Does the Pop art movement celebrate, or deride the phenomenon of mass culture?

You could argue that Pop art, actually runs parallel to modern culture, in such a way that it is both a tribute and a challenge to the mainstream. Pop art emulates reality in a humorous, but also critical way. Claes Oldenberg, it could be said, opened ‘The Store’ in 1961 to facilitate an understanding of the value of production. For instance, the objects he produced were indiscriminate in their subject matter: cake, clothes, burgers – the common denomination is just that they could be bought, by the average consumer.

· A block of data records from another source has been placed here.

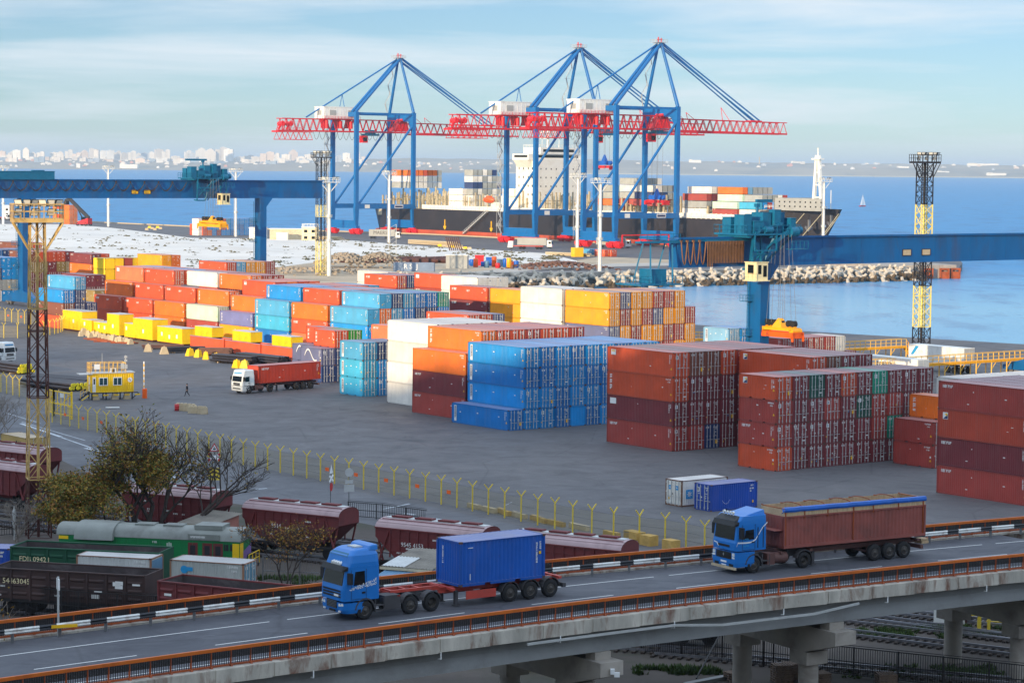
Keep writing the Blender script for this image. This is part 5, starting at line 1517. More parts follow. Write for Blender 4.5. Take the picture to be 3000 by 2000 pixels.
deck_block('block right of nearest crane front leg', 2066, -15, D0, ['wwe', 'eem', 'rmrOre', '.weeee'], 'deck boxes right of the crane leg')
deck_block('green block towards the bow', 2156, -15, D0, ['rmm', 'ktht', '.keuro', '.oieeee'], 'green and brown deck boxes')
deck_block('last block before the bow', 2214, -14, D0, ['wwe', 'cbr', '.eeewr', ''], 'last deck boxes before the bow')
def lattice(label, base, zt, w0, w1, bands, plat, mats_, name='light_tower', lamps=6, panels=None):
 LW = .12 if w0 < 2.2 else .17
 t = thing(name, label, 'light tower', base, R(18))
 zs = [0] + [b_[0] for b_ in bands]
 for (z1, m), z0 in zip(bands, zs):
  mb = MB()
  n = max(1, round((z1 - z0) / (2.1 if w0 < 2.4 else 2.6)))
  for k in range(n):
   a, b_ = z0 + (z1 - z0) * k / n, z0 + (z1 - z0) * (k + 1) / n
   wa, wb = (w0 + (w1 - w0) * a / zt) / 2, (w0 + (w1 - w0) * b_ / zt) / 2
   ca = [Vector((sx * wa, sy * wa, a)) for sx, sy in ((-1, -1), (1, -1), (1, 1), (-1, 1))]
   cb = [Vector((sx * wb, sy * wb, b_)) for sx, sy in ((-1, -1), (1, -1), (1, 1), (-1, 1))]
   for i in range(4):
    j = (i + 1) % 4
    mb.beam(ca[i], cb[i], LW); mb.beam(ca[i], cb[j], LW * .5); mb.beam(ca[j], cb[i], LW * .5)
    if k % 3 == 0: mb.beam(ca[i], ca[j], .09)
   mb.cyl((0, 0, a), (0, 0, b_), .13 if w0 < 2.2 else .26, 8, cap=False)
  mb.obj('lattice_section', m, t)
 mb = MB()
 p = plat / 2
 mb.box(-p, p, -p * .7, p * .7, zt, zt + .35)
 rail(mb, [(-p, -p * .7, zt + .3), (p, -p * .7, zt + .3), (p, p * .7, zt + .3), (-p, p * .7, zt + .3), (-p, -p * .7, zt + .3)], 1.3, .9, .08)
 for sx in (-1, 1): mb.beam((sx * w1 / 2, 0, zt - 2.6), (sx * p, 0, zt), .14); mb.beam((sx * w1 / 2, -w1 / 2, zt - 2.6), (sx * p, -p * .6, zt), .12)
 mb.obj('platform', mats_, t)
 for k in range(lamps):
  x = -p + .4 + (plat - .8) * k / max(1, lamps - 1)
  lamp(t, Vector((x, -p * .6, zt + 1.7)), .36 if w0 < 2.4 else .5, (k % 3 - 1) * .5)
  if lamps > 5 and k % 2 == 0: lamp(t, Vector((x, -p * .6, zt + .9)), .36 if w0 < 2.4 else .5, .3)
 mb = MB()
 for x in (-p * .7, 0, p * .7): mb.beam((x, -p * .5, zt), (x, -p * .5, zt + 2.0), .1)
 mb.beam((-p, -p * .5, zt + 1.6), (p, -p * .5, zt + 1.6), .1)
 mb.obj('lamp_rack', mats_, t)
 return t
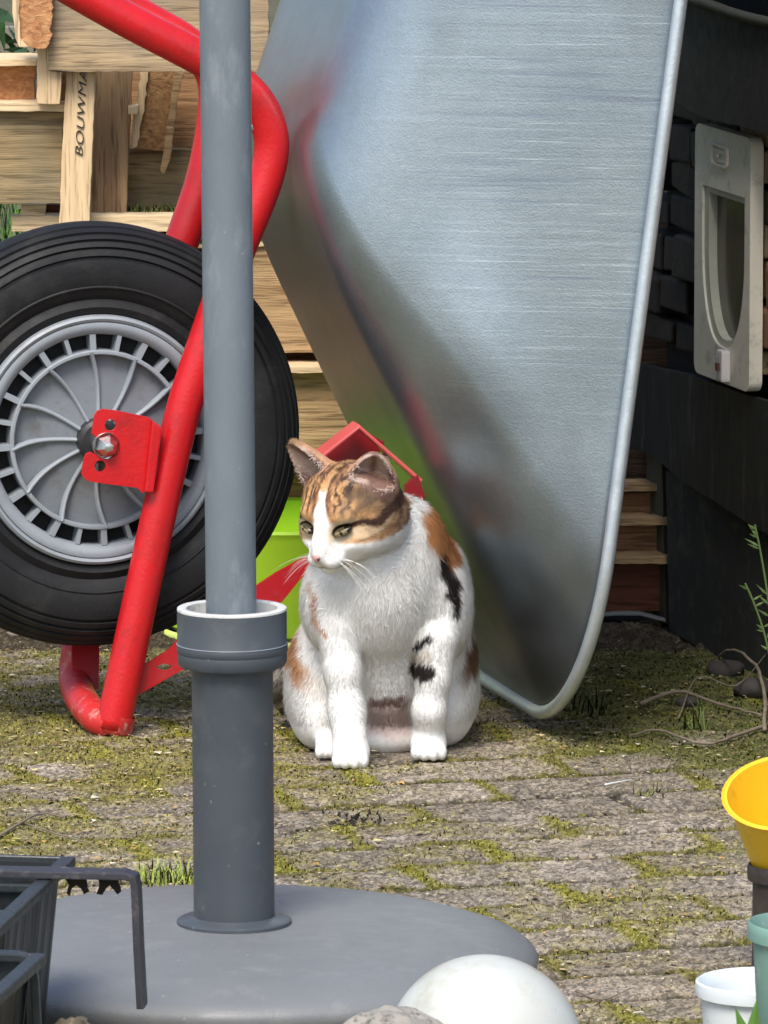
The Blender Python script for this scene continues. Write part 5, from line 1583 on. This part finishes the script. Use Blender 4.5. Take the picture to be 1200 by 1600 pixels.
P0, P1, P2 = sp_(0), sp_(.5), sp_(1.0)
P2[:, 2] = np.maximum(P2[:, 2], .0008)
VF = np.stack([P0 - sdv * wd, P0 + sdv * wd, P1 - sdv * wd * .8, P1 + sdv * wd * .8, P2], 1).reshape(-1, 3)
I = np.arange(nF)[:, None] * 5
FF = np.concatenate([I + np.array([[0, 3, 1]]), I + np.array([[0, 2, 3]]), I + np.array([[2, 4, 3]])])
cf = rc_ * rng.uniform(.90, 1.08, (nF, 1)); cf = np.clip(cf, 0, .92)
nn = rn + tg * .25 + rng.normal(0, .12, (nF, 3)); nn /= np.linalg.norm(nn, axis=1, keepdims=True)
M_fur = vcol('cat_fur', rough=.7, bstr=0, var=.0, spec=.2)
fur = fast_mesh('fur', VF - np.array(catroot[:]), FF, np.repeat(cf, 5, 0), M_fur, parent=cat, normals=np.repeat(nn, 5, 0))
# eyes ------------------------------------------------------------------------
M_eye = vcol('cat_eye', rough=.22, bstr=0, var=0, spec=.4)
for q in (-1, 1):
    c, ER = EYE[q]
    bm = bmesh.new(); bmesh.ops.create_uvsphere(bm, u_segments=48, v_segments=32, radius=1)
    ev = np.array([v.co[:] for v in bm.verts]); ef = [[v.index for v in f.verts] for f in bm.faces]; bm.free()
    loc_ = ev * np.array([[.0100, .0056, .0039]])
    # gaze: look left and slightly down
    gx_, gz_ = -.0010, -.0006
    r_ = np.hypot((loc_[:, 0] - gx_) / 1.0, (loc_[:, 2] - gz_) / 1.0)
    irs = np.array([[.26, .205, .10]]) * (.75 + .4 * vnoise(ev, 6, 3)[:, None])
    cc = np.where((r_ < .0062)[:, None], irs, np.array([[.02, .014, .01]]))
    cc = np.where(((np.hypot((loc_[:, 0] - gx_) / .0012, (loc_[:, 2] - gz_) / .0040)) < 1)[:, None], np.array([[.004, .004, .004]]), cc)
    cc = np.where((loc_[:, 2] > .0022)[:, None], cc * .25, cc)
    W = c + loc_ @ ER.T
    mesh_obj('eye', W, ef, M_eye, cat, smooth=True, colors=cc)
# nose ------------------------------------------------------------------------
bm = bmesh.new(); bmesh.ops.create_icosphere(bm, subdivisions=4, radius=1)
ev = np.array([v.co[:] for v in bm.verts]); ef = [[v.index for v in f.verts] for f in bm.faces]; bm.free()
tz = (ev[:, 2] + 1) / 2
lc_ = np.stack([ev[:, 0] * .0056 * (.35 + .75 * tz), ev[:, 1] * .0034, ev[:, 2] * .0042], 1)
for q in (-1, 1):
    dd = np.hypot(lc_[:, 0] - q * .0027, lc_[:, 2] + .0005); lc_[:, 1] -= .0016 * np.exp(-(dd / .0011) ** 2) * (ev[:, 1] > 0)
nc = np.where((np.minimum(np.hypot(lc_[:, 0] - .0027, lc_[:, 2] + .0005), np.hypot(lc_[:, 0] + .0027, lc_[:, 2] + .0005)) < .0011)[:, None], np.array([[.06, .02, .02]]), np.array([[.50, .27, .25]]))
mesh_obj('nose', np.array(hp_(0, .0630, -.0215)) + lc_ @ HR.T, ef, vcol('nose_skin', rough=.4, bscale=900, bstr=.3, var=.1), cat, smooth=True, colors=nc)
# whiskers ----------------------------------------------------------------------
random.seed(12); M_whisk = plastic('whisker', (.85, .83, .8), rough=.4)
for q in (-1, 1):
    for k in range(9):
        b0 = np.array(hp_(q * random.uniform(.010, .0165), .052 - random.uniform(0, .006), -.0245 - random.uniform(0, .008)))
        out = hs * q * random.uniform(.8, 1) + hf * random.uniform(-.25, .35) + hu * random.uniform(-.45, .12)
        l = random.uniform(.030, .052)
        P = [Vector(b0 + out * l * t + np.array([0, 0, -1]) * l * .35 * t * t) for t in (0, .25, .5, .75, 1)]
        V_, F_ = tube(spline(P, 3), [.00022 * (1 - .8 * i / 12) for i in range(13)], 5)
        mesh_obj('whisker', V_, F_, M_whisk, cat, smooth=True)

There is an ongoing fascination with the business of mainstream culture. Is the work produced by an artist comparable to a print made by a machine (look at Andy Warhol's "200 One Dollar Bills")? Do original works have more value than their reproductions? The answer in most cases - if not all cases - is ‘yes’. But does it depend on how many reproductions are made? Again, it seems, ‘yes’.

How do we define Pop art as a movement?

Pop art is not as whimsical as we might think. It is responsive to the absurdity of our shifting society in the past century or so. This is not to say that it has not benefited from the powerful mass communication that has existed since the turn of the 19th century.

Strictly speaking, its roots go much further back than the 1950’s and ‘60’s “hey-day” of Robert Rauschenberg, Jasper Johns and co. It existed before television or radio, and it could be said that since the advances of the industrial revolution, society as a whole has been immersed in mass, communicative culture.


However broadly you might associate them with the movement, many great artists have utilised popular mass media for their own gain. From Dada newspaper collages to Toulouse Lautrecs theatre posters, an engagement with mainstream culture largely exists in modern art. High art is not excluded. Van Gogh once wrote of a caricature he admired, praising: If such thing is possible, it has even more sentiment than Holbeins Todten tantz! He was referring to a John Leech cartoon of Tsar Nicholas on his deathbed, published in Punch magazine.

So to concludePop art, by its broadest definition, has been touched upon in post impressionism, cubism, futurism, abstract expressionism, and it continues to do so in contemporary art.

It is not an inclusive movement, but rather runs alongside modern art and weaves a dialogue in and out of it.